**TASK STATEMENT**
Starting with the first line of the listing, quote each line exactly until and including the one with "from mathutils.geometry import", leaving pictures out.

=======

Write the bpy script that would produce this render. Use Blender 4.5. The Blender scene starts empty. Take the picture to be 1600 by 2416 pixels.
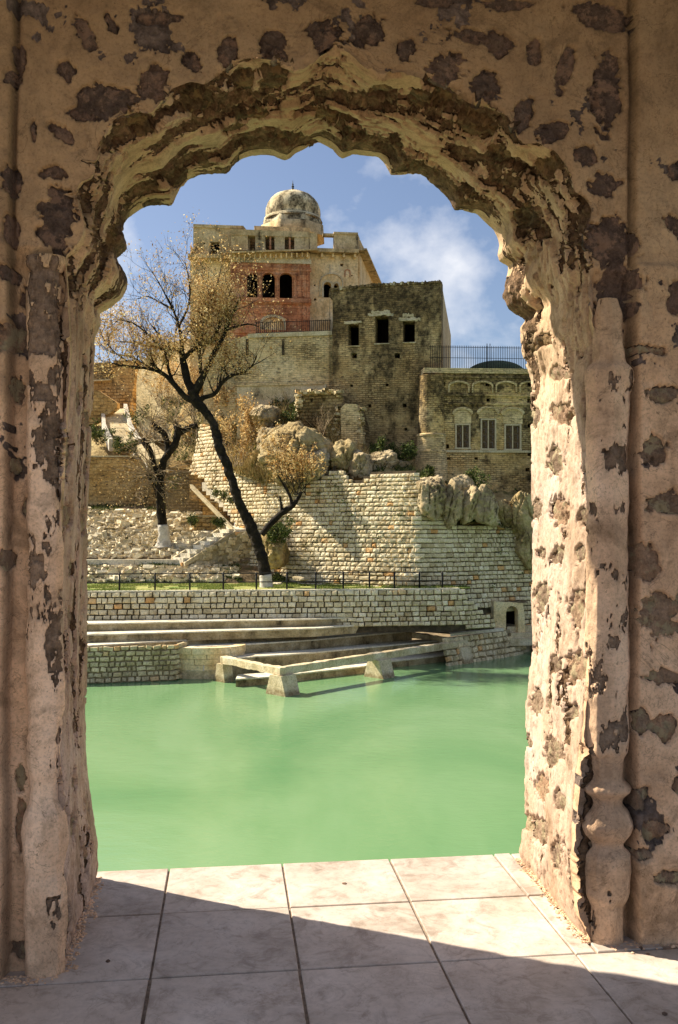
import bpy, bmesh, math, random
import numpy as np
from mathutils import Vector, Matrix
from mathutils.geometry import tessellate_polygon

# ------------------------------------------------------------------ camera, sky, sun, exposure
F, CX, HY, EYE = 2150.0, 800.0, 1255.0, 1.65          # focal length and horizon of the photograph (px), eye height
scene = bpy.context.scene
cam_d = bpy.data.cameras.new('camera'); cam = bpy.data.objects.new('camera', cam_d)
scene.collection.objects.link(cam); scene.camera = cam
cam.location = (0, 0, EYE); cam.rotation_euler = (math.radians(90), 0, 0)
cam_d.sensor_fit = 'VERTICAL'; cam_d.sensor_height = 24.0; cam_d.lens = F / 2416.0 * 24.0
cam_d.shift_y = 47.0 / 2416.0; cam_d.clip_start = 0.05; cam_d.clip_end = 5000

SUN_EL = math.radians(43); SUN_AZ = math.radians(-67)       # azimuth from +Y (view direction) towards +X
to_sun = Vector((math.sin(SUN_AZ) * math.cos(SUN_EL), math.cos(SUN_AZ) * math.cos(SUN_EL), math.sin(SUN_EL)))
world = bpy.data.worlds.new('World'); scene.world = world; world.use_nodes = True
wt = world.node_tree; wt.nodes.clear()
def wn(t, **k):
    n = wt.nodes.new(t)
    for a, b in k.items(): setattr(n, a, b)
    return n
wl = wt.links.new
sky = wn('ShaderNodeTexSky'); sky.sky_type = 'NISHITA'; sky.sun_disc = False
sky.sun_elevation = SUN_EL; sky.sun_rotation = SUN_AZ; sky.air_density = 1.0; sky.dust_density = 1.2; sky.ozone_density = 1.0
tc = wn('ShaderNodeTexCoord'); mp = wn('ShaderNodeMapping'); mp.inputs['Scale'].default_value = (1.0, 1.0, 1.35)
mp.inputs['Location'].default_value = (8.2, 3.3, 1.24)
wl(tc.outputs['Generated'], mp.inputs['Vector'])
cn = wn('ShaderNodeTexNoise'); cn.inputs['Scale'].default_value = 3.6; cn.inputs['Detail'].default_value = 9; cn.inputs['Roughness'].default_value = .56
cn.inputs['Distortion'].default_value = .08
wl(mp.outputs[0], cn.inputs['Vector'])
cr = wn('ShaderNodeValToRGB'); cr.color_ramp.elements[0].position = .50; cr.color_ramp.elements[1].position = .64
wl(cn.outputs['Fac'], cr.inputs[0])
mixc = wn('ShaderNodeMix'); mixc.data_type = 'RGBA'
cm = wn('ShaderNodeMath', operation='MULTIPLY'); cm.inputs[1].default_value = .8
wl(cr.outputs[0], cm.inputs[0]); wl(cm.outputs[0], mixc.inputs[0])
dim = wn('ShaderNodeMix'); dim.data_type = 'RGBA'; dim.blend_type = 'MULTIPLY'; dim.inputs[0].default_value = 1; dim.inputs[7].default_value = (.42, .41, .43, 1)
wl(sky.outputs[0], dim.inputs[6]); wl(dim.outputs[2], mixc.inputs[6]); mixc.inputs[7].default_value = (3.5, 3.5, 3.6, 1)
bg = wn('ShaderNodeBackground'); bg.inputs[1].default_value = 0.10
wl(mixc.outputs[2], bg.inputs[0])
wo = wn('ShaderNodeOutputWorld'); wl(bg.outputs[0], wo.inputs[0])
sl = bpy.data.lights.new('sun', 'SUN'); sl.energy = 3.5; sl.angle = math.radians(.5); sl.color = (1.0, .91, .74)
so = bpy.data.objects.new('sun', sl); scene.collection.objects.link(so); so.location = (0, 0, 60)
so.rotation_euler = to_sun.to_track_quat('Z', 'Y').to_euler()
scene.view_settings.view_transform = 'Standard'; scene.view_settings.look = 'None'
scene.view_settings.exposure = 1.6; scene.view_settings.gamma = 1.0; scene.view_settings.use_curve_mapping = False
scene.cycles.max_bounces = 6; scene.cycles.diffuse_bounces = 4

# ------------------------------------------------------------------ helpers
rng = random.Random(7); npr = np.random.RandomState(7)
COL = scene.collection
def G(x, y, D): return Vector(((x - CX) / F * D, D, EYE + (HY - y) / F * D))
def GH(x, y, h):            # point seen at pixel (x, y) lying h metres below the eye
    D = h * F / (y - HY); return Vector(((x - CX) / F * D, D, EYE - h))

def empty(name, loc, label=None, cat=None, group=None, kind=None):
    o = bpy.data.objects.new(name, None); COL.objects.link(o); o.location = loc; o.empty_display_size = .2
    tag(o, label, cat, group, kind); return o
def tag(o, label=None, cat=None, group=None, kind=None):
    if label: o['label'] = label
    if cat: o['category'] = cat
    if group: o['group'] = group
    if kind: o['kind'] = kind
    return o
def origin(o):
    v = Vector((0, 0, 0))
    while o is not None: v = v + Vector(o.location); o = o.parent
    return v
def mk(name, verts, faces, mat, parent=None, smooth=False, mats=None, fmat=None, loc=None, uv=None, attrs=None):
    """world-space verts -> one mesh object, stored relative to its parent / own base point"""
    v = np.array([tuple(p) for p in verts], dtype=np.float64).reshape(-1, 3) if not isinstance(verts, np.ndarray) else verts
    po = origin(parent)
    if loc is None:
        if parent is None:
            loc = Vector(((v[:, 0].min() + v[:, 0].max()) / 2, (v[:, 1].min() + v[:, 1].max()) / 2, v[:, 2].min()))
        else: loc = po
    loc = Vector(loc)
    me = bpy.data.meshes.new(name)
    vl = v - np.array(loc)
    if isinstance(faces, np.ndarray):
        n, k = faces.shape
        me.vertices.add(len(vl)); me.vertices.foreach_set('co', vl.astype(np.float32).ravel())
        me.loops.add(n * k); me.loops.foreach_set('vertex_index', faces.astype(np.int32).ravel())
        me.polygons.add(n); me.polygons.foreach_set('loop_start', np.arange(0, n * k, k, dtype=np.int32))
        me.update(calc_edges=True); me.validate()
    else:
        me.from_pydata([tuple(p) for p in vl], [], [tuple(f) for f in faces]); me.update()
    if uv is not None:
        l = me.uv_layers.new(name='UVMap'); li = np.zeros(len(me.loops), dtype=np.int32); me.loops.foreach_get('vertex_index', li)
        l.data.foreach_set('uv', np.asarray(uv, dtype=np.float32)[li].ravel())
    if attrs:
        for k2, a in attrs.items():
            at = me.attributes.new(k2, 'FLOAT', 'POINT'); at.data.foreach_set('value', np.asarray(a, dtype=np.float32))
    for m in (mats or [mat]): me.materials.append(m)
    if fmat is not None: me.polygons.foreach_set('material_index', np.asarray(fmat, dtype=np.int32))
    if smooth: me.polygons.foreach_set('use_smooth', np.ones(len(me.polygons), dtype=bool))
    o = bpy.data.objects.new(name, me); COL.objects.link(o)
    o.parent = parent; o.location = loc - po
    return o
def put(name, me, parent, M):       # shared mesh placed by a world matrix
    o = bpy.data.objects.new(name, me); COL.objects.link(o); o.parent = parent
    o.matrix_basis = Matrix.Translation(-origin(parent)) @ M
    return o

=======

**REPLY**
Write the bpy script that would produce this render. Use Blender 4.5. The Blender scene starts empty. Take the picture to be 1600 by 2416 pixels.
import bpy, bmesh, math, random
import numpy as np
from mathutils import Vector, Matrix
from mathutils.geometry import tessellate_polygon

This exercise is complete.